(Extracted data)

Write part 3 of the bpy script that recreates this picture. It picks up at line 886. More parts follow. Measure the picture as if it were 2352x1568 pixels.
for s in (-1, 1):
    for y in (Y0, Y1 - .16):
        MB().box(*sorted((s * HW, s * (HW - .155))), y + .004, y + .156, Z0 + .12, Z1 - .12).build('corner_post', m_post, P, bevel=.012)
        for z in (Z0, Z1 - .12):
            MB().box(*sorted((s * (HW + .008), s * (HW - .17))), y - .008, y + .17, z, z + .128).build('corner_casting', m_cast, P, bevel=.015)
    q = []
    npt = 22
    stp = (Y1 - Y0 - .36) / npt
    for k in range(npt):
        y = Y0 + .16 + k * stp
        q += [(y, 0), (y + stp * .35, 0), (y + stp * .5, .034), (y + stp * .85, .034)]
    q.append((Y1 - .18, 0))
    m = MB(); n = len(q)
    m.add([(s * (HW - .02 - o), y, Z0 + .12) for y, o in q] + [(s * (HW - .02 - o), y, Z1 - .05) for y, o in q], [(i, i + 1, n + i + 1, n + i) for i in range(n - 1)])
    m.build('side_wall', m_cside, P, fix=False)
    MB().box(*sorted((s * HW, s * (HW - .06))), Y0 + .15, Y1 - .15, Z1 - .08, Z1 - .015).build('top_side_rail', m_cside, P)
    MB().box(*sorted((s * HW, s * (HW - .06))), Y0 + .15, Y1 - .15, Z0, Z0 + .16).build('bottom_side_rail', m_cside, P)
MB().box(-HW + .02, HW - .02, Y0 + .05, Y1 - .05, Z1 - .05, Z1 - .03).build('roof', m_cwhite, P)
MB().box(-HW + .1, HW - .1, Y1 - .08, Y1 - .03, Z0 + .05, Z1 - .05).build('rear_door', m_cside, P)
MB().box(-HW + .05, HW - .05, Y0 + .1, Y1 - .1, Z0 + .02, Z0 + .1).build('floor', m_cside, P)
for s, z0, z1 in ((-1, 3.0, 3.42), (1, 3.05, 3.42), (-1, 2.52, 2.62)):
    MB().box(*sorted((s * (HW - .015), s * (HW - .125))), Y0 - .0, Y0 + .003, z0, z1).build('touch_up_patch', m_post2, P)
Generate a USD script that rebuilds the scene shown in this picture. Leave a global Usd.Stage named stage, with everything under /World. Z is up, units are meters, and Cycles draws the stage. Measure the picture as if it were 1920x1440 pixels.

(Stated exercise)
Of the lines in the material, how many contain the word "range"? Reply with the number and nothing else.

(Answer to this exercise)
2